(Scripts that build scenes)
□ □ □ □

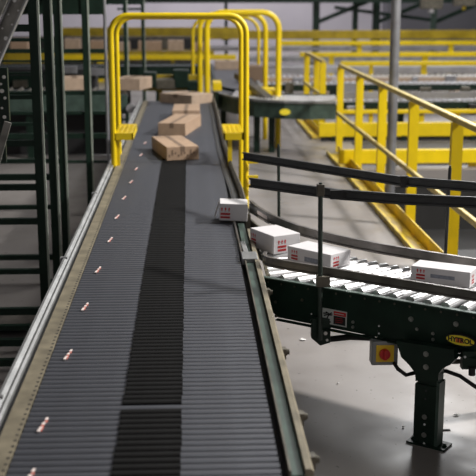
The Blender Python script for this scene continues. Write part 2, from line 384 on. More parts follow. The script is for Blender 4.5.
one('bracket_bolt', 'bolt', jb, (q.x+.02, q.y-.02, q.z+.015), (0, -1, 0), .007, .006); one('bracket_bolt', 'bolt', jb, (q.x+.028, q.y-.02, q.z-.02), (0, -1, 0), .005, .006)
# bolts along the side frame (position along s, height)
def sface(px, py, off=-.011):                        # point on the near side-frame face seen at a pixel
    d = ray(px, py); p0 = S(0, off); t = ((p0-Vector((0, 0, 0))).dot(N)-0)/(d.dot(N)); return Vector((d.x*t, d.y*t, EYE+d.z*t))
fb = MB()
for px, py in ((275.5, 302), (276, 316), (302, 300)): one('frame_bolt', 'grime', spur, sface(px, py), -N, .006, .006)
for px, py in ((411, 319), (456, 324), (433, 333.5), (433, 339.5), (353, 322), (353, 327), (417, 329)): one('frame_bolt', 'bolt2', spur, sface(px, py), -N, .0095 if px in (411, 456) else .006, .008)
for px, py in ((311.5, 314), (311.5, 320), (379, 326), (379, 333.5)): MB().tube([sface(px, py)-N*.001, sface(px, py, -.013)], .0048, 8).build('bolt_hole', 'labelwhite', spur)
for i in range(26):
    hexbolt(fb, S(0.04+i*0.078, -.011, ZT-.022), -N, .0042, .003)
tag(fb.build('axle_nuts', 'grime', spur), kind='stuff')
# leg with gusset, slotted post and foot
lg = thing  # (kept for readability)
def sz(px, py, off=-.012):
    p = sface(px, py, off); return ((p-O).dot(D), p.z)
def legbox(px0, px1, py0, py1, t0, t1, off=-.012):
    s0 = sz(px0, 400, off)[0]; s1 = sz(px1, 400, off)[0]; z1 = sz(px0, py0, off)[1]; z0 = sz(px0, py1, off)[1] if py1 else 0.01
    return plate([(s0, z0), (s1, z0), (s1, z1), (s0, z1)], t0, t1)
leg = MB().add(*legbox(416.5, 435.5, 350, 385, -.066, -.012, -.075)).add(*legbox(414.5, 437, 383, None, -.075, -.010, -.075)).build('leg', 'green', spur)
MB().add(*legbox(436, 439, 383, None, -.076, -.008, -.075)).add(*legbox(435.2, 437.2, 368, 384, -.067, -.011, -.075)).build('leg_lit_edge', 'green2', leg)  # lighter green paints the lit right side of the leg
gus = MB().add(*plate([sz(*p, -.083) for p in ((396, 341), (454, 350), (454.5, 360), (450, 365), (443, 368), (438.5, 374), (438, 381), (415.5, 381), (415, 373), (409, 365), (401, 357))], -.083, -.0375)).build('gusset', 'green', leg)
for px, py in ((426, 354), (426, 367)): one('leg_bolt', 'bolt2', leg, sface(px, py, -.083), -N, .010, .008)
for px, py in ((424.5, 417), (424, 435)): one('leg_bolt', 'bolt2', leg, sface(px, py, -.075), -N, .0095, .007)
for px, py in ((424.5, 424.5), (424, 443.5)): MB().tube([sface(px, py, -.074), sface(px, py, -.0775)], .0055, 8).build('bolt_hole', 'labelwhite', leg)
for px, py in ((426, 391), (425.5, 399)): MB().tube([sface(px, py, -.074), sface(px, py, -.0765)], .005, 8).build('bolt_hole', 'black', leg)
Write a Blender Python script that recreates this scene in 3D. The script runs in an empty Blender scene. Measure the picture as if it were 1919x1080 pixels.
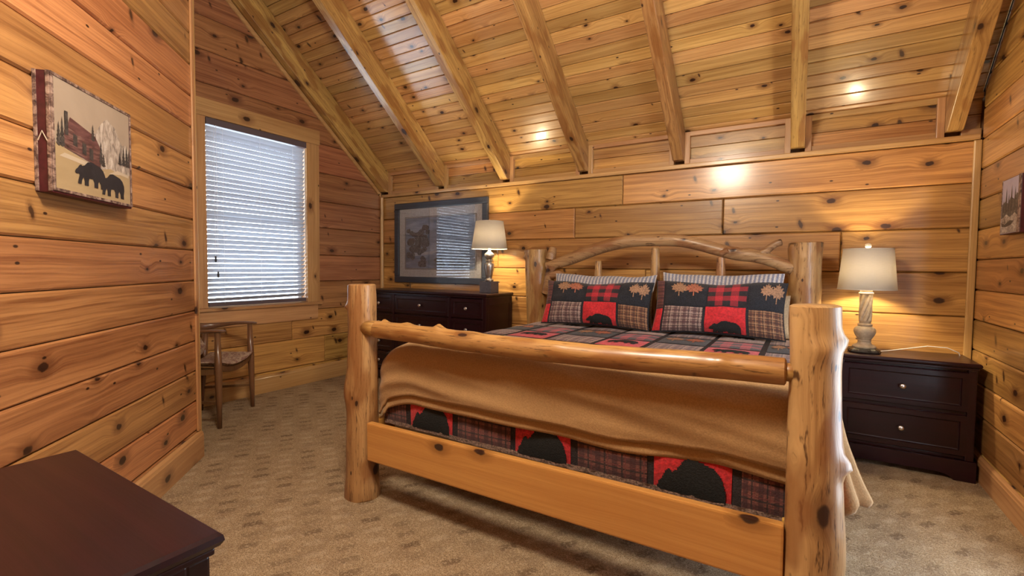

□ □ □ □

** Task directions **
Repeat the material verbatim. Do not carry over any picture.

** Task output **
The Blender Python script for this scene continues. Write part 2, from line 384 on. More parts follow. The script is for Blender 4.5.
one('bracket_bolt', 'bolt', jb, (q.x+.02, q.y-.02, q.z+.015), (0, -1, 0), .007, .006); one('bracket_bolt', 'bolt', jb, (q.x+.028, q.y-.02, q.z-.02), (0, -1, 0), .005, .006)
# bolts along the side frame (position along s, height)
def sface(px, py, off=-.011):                        # point on the near side-frame face seen at a pixel
    d = ray(px, py); p0 = S(0, off); t = ((p0-Vector((0, 0, 0))).dot(N)-0)/(d.dot(N)); return Vector((d.x*t, d.y*t, EYE+d.z*t))
fb = MB()
for px, py in ((275.5, 302), (276, 316), (302, 300)): one('frame_bolt', 'grime', spur, sface(px, py), -N, .006, .006)
for px, py in ((411, 319), (456, 324), (433, 333.5), (433, 339.5), (353, 322), (353, 327), (417, 329)): one('frame_bolt', 'bolt2', spur, sface(px, py), -N, .0095 if px in (411, 456) else .006, .008)
for px, py in ((311.5, 314), (311.5, 320), (379, 326), (379, 333.5)): MB().tube([sface(px, py)-N*.001, sface(px, py, -.013)], .0048, 8).build('bolt_hole', 'labelwhite', spur)
for i in range(26):
    hexbolt(fb, S(0.04+i*0.078, -.011, ZT-.022), -N, .0042, .003)
tag(fb.build('axle_nuts', 'grime', spur), kind='stuff')
# leg with gusset, slotted post and foot
lg = thing  # (kept for readability)
def sz(px, py, off=-.012):
    p = sface(px, py, off); return ((p-O).dot(D), p.z)
def legbox(px0, px1, py0, py1, t0, t1, off=-.012):
    s0 = sz(px0, 400, off)[0]; s1 = sz(px1, 400, off)[0]; z1 = sz(px0, py0, off)[1]; z0 = sz(px0, py1, off)[1] if py1 else 0.01
    return plate([(s0, z0), (s1, z0), (s1, z1), (s0, z1)], t0, t1)
leg = MB().add(*legbox(416.5, 435.5, 350, 385, -.066, -.012, -.075)).add(*legbox(414.5, 437, 383, None, -.075, -.010, -.075)).build('leg', 'green', spur)
MB().add(*legbox(436, 439, 383, None, -.076, -.008, -.075)).add(*legbox(435.2, 437.2, 368, 384, -.067, -.011, -.075)).build('leg_lit_edge', 'green2', leg)  # lighter green paints the lit right side of the leg
gus = MB().add(*plate([sz(*p, -.083) for p in ((396, 341), (454, 350), (454.5, 360), (450, 365), (443, 368), (438.5, 374), (438, 381), (415.5, 381), (415, 373), (409, 365), (401, 357))], -.083, -.0375)).build('gusset', 'green', leg)
for px, py in ((426, 354), (426, 367)): one('leg_bolt', 'bolt2', leg, sface(px, py, -.083), -N, .010, .008)
for px, py in ((424.5, 417), (424, 435)): one('leg_bolt', 'bolt2', leg, sface(px, py, -.075), -N, .0095, .007)
for px, py in ((424.5, 424.5), (424, 443.5)): MB().tube([sface(px, py, -.074), sface(px, py, -.0775)], .0055, 8).build('bolt_hole', 'labelwhite', leg)
for px, py in ((426, 391), (425.5, 399)): MB().tube([sface(px, py, -.074), sface(px, py, -.0765)], .005, 8).build('bolt_hole', 'black', leg)
Write a Blender Python script that recreates this scene in 3D. The script runs in an empty Blender scene. Measure the picture as if it were 1919x1080 pixels.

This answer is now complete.